Installation of the Present Invention

• 1. Brackets and truss should be welded on for maximum strength. Bolt-on is acceptable if they can withstand the loads they are projected to encounter;
• 2. Attach brackets such that:
  • (a) all links are as long as is reasonably possible, where each link per pair (i.e., left and right) is the same length;
  • (b) upper links have an angle of at least 30° relative to the vehicle centerline, where each link per pair has the same angle;
  • (c) upper links are as parallel with the ground as is reasonably possible where each link per pair has the same angle;
  • (d) lower links have an angle of about 8° relative to the vehicle centerline, where each link per pair has the same angle and the frame brackets are closer to the centerline than are the axle brackets;
  • (e) the instant center (IC) is close to the front bumper;
  • (f) both anti-squat (AS) and anti-dive (AD) are at 65%±5;
• 3. Utilize a 4-link calculator program that is configured for a triangulated 4-link suspension system to calculate IC, AS, and AD;
• 4. The objective is to install the present invention such that the vehicle has neutral handling characteristics.

While the invention has been illustrated and described as embodied in a vehicle suspension system, it is not intended to be limited to the details shown, since it will be understood that various omissions, modifications, substitutions and changes in the forms and details of the device illustrated and in its operation can be made by those skilled on the art without departing in any way from the scope and spirit of the present invention.

Claims

1. (canceled)

2. A vehicle front and rear suspension systems of claim 7, wherein the inner and outer ends of each link refer to a flexible joint that enables the link to move freely in any direction.

3. A vehicle front and rear suspension systems of claim 7, wherein the inner and outer ends of each link comprise a flexible joint that is connected to the mounting bracket with a fastener; wherein each mounting bracket that is attached to the frame has a plurality of adjustment openings for adjusting the connecting points with the links; wherein the dimensions of the mounting brackets in one bracket assembly are able to be different from those in another bracket assembly, thereby replacing one bracket assembly with another represents an adjustable mounting bracket for the upper links.

4. A vehicle front and rear suspension systems of claim 7, wherein the truss, configured with the bracket assembly affixed atop its structure, is attached to the front axle at its center-point thereby positioning the bracket assembly at the center-point of the front axle such that the inner ends of the left and right upper links are adjacent to the vehicle centerline in the front suspension system; wherein the bracket assembly is affixed to the truss by passing fasteners through its multiple smooth holes and screwing them into the multiple threaded holes in the top of the truss.
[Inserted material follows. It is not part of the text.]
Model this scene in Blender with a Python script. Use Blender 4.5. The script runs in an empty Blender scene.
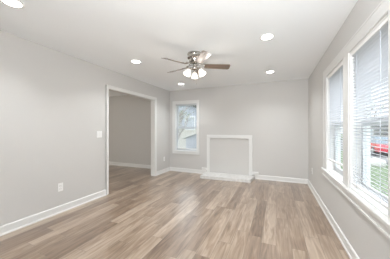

5. A vehicle front and rear suspension systems of claim 7, wherein the rear differential housing, configured with the bracket assembly affixed atop its structure, is located in the rear axle at its center-point thereby positioning the bracket assembly at the center-point of the rear axle such that the inner ends of the left and right upper links are adjacent to the vehicle centerline in the rear suspension system; wherein the bracket assembly is affixed to the rear differential housing by passing fasteners through its multiple smooth holes and screwing them into the multiple threaded holes in the top of the rear differential housing.

6. A vehicle front and rear suspension systems of claim 3, wherein the frame mounting brackets are able to be attached to a transmission cross-member or other cross-members found on the frame which can be of a ladder or tubing construction that is typically utilized on four wheel drive vehicles.

7. A vehicle front and rear suspension systems for a vehicle having a frame with respective frame sides and suspended above solid axles, the vehicle front and rear suspension systems comprising:

left and right upper links;

left and right lower links;

a front solid axle having a differential housing;

a rear solid axle having a differential housing;

a front axle truss having a top structure, the top structure being machined to a flat surface with multiple threaded holes;

the rear differential housing having a top structure, the top structure being machined to a flat surface with multiple threaded holes;

a bracket assembly having mounting brackets welded to a metal plate, the metal plate being machined to a flat surface with multiple smooth holes;

mounting brackets, each being attached to the respective frame side, axle, or bracket assembly thereby serving as connection locations for links;

wherein the left and right upper links extend from the axle to an end of the vehicle, each link having inner and outer ends that are pivotally connected to mounting brackets, the mounting brackets for the inner ends of the links being attached to the bracket assembly and the mounting brackets for the outer ends of the links being attached to the respective frame sides, the bracket assembly being positioned at a center-point of the axle such that the inner ends of the links are closer to a vehicle centerline than the outer ends of the links;

wherein the left and right lower links extend from the axle to a middle of the vehicle, each link having inner and outer ends that are pivotally connected to mounting brackets, the mounting brackets for the inner ends of the links being attached to the respective frame sides and the mounting brackets for the outer ends of the links being attached to the axle such that the inner ends of the links are closer to the vehicle centerline than the outer ends of the links.